* **PROBLEM REQUIREMENTS**
Reproduce the top of the data verbatim, through and including the line that contains "0.0075, 'mat_line', fm)".

* **SUPPLIED INFORMATION**
------------------------------------------------

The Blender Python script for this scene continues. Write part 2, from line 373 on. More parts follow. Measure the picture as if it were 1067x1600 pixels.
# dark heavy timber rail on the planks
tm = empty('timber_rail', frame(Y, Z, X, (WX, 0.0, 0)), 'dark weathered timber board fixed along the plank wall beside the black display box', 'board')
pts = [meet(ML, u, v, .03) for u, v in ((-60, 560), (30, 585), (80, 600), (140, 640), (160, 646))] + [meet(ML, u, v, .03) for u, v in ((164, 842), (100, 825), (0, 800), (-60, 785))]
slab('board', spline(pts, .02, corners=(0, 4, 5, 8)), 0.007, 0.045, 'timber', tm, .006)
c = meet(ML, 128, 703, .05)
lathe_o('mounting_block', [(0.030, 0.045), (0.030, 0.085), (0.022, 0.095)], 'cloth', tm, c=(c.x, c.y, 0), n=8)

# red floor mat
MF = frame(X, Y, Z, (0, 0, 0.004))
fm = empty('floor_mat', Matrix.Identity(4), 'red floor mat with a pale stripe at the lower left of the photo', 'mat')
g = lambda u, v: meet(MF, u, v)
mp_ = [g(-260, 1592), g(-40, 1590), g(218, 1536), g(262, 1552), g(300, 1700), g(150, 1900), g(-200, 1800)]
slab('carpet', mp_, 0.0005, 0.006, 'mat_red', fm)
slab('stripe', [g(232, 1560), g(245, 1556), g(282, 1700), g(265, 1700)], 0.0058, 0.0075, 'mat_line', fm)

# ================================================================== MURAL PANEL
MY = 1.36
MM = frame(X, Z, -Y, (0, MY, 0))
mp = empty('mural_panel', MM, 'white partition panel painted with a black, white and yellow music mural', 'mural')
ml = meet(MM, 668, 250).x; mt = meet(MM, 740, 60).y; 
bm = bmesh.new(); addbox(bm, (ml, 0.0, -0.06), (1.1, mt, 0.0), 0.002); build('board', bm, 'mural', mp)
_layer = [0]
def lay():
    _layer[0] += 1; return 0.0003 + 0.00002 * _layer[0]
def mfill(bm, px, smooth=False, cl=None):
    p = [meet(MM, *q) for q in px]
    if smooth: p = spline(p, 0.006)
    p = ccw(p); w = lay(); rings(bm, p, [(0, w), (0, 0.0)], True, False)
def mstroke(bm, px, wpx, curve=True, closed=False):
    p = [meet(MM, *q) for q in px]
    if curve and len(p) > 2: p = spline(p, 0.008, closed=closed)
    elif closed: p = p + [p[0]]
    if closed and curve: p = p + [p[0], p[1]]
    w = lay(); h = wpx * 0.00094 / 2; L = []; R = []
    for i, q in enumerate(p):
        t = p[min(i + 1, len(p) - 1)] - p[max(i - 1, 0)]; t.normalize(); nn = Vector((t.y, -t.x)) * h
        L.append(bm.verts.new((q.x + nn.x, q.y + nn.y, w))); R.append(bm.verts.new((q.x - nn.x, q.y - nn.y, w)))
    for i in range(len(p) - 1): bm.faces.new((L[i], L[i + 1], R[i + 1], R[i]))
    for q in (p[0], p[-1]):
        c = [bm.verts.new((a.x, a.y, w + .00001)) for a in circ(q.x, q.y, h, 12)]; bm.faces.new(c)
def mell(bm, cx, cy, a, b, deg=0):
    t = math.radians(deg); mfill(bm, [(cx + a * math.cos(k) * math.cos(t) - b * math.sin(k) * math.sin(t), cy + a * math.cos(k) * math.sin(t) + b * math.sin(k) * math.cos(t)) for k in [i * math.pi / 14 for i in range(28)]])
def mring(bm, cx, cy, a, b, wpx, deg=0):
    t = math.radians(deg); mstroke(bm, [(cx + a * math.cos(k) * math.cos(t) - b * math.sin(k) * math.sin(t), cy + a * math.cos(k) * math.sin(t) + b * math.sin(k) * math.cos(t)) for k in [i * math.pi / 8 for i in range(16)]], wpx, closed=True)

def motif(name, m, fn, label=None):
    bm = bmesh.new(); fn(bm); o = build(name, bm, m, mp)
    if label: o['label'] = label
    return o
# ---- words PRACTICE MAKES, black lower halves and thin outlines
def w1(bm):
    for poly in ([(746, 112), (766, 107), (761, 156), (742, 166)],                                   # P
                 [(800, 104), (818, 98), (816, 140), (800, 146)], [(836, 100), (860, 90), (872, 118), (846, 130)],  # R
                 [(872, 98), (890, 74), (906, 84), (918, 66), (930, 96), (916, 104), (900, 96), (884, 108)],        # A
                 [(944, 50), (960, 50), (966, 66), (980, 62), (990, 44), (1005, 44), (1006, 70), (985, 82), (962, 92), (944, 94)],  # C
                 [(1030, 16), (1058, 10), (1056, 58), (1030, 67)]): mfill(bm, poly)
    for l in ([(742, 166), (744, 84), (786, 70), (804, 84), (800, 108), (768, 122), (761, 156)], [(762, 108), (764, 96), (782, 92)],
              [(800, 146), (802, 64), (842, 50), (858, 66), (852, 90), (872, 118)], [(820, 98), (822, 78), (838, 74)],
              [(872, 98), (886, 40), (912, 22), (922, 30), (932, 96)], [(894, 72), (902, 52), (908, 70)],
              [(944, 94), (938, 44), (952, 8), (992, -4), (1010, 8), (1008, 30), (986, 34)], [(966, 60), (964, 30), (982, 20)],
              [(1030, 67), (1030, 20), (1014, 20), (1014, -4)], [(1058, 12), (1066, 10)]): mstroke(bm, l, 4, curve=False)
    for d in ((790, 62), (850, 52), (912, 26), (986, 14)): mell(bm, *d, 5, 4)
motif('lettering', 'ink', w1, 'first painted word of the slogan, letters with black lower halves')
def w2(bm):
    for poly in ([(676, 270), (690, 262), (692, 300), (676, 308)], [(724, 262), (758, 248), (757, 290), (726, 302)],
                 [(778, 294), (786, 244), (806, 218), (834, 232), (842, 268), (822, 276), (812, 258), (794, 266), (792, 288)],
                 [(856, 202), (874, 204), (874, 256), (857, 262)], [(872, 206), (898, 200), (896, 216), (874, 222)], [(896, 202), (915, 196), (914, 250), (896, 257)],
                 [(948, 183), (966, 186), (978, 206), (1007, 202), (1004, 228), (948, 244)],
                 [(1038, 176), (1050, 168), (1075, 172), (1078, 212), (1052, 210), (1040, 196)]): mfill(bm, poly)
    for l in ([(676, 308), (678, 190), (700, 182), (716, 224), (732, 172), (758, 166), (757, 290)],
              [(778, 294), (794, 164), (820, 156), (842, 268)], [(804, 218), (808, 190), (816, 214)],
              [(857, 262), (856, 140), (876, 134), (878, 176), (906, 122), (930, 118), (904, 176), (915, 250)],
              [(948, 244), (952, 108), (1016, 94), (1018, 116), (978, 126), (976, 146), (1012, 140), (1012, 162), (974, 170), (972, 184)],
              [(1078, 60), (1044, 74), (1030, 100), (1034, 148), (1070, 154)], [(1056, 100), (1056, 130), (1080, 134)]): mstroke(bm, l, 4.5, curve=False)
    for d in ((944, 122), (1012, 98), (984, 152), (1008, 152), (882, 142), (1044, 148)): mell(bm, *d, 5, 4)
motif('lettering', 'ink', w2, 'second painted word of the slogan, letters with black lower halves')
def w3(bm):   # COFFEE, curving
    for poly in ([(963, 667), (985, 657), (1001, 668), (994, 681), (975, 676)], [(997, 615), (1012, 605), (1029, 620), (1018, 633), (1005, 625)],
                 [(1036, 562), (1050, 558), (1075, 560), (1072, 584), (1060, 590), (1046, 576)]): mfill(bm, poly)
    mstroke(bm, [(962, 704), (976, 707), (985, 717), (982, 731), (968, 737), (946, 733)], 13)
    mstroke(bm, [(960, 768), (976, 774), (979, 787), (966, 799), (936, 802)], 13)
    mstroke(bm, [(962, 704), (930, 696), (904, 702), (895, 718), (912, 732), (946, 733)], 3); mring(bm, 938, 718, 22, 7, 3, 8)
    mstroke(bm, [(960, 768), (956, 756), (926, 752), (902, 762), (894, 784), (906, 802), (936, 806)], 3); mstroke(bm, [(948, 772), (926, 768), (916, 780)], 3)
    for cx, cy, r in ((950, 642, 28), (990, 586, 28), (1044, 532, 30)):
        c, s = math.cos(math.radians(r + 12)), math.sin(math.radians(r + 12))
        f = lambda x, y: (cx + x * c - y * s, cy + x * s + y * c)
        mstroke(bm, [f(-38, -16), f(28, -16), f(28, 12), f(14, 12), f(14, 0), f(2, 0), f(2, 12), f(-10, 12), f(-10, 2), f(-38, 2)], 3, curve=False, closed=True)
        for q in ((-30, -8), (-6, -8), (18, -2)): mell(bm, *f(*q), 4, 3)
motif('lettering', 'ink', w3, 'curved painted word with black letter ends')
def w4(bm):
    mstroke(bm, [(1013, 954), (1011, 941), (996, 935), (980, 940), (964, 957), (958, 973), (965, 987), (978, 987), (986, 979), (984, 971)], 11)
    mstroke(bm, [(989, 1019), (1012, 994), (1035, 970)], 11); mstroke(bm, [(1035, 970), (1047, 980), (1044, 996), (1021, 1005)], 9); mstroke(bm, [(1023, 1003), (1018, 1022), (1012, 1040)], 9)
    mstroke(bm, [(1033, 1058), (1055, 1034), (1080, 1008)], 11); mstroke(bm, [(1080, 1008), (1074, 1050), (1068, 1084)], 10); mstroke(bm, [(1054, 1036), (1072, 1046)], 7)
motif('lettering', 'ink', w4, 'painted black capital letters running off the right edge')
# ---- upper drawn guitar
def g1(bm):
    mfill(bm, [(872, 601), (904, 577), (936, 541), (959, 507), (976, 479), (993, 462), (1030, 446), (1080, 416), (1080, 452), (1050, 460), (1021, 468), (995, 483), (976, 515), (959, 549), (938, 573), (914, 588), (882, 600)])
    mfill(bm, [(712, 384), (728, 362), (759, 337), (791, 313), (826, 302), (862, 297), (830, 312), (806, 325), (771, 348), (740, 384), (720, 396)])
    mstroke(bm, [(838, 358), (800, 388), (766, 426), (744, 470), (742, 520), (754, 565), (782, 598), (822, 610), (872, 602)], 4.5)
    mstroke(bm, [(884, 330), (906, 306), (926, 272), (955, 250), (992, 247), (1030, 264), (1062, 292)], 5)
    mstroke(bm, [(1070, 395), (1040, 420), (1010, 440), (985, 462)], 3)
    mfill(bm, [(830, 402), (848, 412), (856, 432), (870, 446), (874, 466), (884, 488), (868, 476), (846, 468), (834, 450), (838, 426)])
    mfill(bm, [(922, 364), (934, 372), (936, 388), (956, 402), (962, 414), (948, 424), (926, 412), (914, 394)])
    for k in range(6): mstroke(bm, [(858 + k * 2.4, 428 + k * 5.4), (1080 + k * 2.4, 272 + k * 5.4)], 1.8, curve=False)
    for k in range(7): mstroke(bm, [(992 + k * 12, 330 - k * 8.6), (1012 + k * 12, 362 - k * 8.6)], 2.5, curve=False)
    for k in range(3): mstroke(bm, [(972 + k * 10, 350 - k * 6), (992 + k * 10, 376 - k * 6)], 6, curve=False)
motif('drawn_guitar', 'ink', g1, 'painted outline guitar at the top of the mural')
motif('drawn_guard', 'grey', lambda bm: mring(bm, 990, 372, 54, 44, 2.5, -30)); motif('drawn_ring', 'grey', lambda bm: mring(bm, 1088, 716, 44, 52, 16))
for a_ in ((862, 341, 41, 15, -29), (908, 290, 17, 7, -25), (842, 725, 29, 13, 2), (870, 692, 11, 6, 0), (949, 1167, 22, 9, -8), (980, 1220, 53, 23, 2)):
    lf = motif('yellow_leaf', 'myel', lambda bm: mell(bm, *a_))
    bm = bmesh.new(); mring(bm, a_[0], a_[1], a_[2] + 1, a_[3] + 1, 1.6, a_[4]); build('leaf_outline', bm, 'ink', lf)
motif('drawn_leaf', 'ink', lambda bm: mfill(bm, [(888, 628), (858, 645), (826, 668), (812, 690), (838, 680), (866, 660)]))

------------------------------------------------

* **FINISHED ANSWER**
The Blender Python script for this scene continues. Write part 2, from line 373 on. More parts follow. Measure the picture as if it were 1067x1600 pixels.
# dark heavy timber rail on the planks
tm = empty('timber_rail', frame(Y, Z, X, (WX, 0.0, 0)), 'dark weathered timber board fixed along the plank wall beside the black display box', 'board')
pts = [meet(ML, u, v, .03) for u, v in ((-60, 560), (30, 585), (80, 600), (140, 640), (160, 646))] + [meet(ML, u, v, .03) for u, v in ((164, 842), (100, 825), (0, 800), (-60, 785))]
slab('board', spline(pts, .02, corners=(0, 4, 5, 8)), 0.007, 0.045, 'timber', tm, .006)
c = meet(ML, 128, 703, .05)
lathe_o('mounting_block', [(0.030, 0.045), (0.030, 0.085), (0.022, 0.095)], 'cloth', tm, c=(c.x, c.y, 0), n=8)

# red floor mat
MF = frame(X, Y, Z, (0, 0, 0.004))
fm = empty('floor_mat', Matrix.Identity(4), 'red floor mat with a pale stripe at the lower left of the photo', 'mat')
g = lambda u, v: meet(MF, u, v)
mp_ = [g(-260, 1592), g(-40, 1590), g(218, 1536), g(262, 1552), g(300, 1700), g(150, 1900), g(-200, 1800)]
slab('carpet', mp_, 0.0005, 0.006, 'mat_red', fm)
slab('stripe', [g(232, 1560), g(245, 1556), g(282, 1700), g(265, 1700)], 0.0058, 0.0075, 'mat_line', fm)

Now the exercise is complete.